We are staying in a French diplomat’s spacious, Parisian-style apartment in the heart of the Argentine city that gave us the tango. The diplomat is married to a Chinese poet who is a friend of a friend in Paris who used to live in Montreal and who met Kwoi at an Asian film festival in Toronto .

I found my connection into Argentina through my sister in Hong Kong who has a good friend in Vancouver whose aunt lives in Rio de Janeiro who has a stepson in Buenos Aires who is a good friend of my restaurant owner here. We are practicing six degrees of separation in this floating, parallel and interconnected world of the Chinese diaspora. And that’s how I found most of my stories.

Kwoi and I work well together. I have a fluid directorial style—just going with the flow—and at times it seems as though I don’t know what I am doing. I love the uncertainties and spontaneity on location. In fact, I don’t write my stories until I am back in the editing suite. There are no call sheets, no transportation schedules, just return air tickets. I am my own fixer and the on-location catering is excellent. We were well fed by our Chinese restaurant hosts! Kwoi loved all this and flourished with his camerawork.

After a week in Argentina and a week in Peru , Kwoi and I step off the plane from Peru and into our last night in Argentina , having left our Indian couple in Machu Picchu . We are spending our last night in South America in a milonga . This tango hall we found has early 20 th century décor and a dance floor polished like a second mirror to the one in the ceiling, reminiscent of the famous set in “Last Tango in Paris ”.

I’ve always liked the tango with its seductive music and sensuous movements. And I’ve always imagined that I would find a Chinese restaurant owner who could tango the night away. The music begins. Partners re-unite and converge on the dance floor, going around counterclockwise in fluid motion, their mutual sexual longing and the dance’s inherent eroticism barely contained by the rigid steps they have to follow, their feet caressing the floor.
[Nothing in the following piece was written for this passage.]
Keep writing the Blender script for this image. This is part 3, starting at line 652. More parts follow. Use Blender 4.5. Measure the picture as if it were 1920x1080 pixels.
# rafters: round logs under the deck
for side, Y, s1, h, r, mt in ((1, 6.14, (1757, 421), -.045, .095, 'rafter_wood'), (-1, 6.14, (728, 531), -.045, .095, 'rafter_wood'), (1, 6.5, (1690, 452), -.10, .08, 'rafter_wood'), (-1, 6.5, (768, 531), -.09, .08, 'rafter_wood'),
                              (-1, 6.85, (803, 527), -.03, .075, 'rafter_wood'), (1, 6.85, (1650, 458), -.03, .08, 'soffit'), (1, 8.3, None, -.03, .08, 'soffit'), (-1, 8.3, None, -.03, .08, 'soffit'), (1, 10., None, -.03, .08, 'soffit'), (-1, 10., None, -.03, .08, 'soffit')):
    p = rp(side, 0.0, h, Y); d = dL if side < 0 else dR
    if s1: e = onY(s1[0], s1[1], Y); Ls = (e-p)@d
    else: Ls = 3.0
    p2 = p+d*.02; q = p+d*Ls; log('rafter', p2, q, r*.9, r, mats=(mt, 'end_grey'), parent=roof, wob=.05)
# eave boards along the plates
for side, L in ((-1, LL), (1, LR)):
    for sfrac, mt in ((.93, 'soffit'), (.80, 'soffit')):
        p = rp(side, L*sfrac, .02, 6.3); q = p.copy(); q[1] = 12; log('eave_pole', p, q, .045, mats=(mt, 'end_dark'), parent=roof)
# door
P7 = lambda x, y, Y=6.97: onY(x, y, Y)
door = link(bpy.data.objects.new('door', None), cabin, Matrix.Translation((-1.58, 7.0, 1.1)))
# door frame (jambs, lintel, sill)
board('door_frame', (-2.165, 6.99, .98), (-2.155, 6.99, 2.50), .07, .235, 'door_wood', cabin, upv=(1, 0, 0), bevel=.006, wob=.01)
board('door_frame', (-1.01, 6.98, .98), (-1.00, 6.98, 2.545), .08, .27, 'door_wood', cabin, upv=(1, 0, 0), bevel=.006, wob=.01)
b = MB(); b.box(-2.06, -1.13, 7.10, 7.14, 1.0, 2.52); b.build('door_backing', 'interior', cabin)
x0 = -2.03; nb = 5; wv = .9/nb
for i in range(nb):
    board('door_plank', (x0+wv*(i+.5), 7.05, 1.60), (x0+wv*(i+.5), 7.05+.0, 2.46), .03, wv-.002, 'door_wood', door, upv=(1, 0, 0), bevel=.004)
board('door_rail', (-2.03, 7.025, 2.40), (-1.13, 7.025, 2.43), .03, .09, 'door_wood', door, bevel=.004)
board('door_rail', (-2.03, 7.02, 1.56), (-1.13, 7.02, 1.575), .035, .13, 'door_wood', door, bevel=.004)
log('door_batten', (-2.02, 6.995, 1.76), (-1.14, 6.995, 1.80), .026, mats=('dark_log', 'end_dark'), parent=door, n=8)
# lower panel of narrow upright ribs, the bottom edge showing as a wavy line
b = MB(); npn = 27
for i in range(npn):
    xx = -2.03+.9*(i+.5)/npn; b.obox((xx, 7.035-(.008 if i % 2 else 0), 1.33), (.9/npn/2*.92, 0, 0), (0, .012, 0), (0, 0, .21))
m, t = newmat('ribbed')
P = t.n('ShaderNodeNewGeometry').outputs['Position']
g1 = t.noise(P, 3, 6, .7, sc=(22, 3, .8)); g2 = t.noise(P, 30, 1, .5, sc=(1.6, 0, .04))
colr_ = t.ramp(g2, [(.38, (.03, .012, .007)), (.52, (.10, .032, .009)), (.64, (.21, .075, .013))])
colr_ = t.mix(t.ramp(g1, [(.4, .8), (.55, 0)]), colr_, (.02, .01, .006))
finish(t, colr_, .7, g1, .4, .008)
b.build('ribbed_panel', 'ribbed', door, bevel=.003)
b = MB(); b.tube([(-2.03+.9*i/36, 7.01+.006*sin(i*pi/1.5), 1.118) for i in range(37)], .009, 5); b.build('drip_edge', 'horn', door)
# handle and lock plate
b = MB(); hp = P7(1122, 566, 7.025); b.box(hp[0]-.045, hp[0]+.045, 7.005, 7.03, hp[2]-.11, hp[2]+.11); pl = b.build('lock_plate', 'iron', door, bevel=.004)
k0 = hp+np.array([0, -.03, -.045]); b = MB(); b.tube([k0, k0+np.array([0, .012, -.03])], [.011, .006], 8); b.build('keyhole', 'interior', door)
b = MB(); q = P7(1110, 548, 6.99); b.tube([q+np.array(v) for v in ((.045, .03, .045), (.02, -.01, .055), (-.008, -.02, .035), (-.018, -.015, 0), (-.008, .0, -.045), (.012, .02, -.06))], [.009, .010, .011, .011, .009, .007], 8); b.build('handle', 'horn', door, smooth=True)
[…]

I am caressing the dancers with my camera, filming them in dream-like blurred motion effect, perhaps as Wong Kar Wai and his cameraman Chris Doyle would have done. We film the night away. This is my ode to the tango and the country that inspired it. Tomorrow we are passing through Sao Paolo again, saying one last goodbye to our South American restaurant owner there. Goodbye, Argentina . Good night.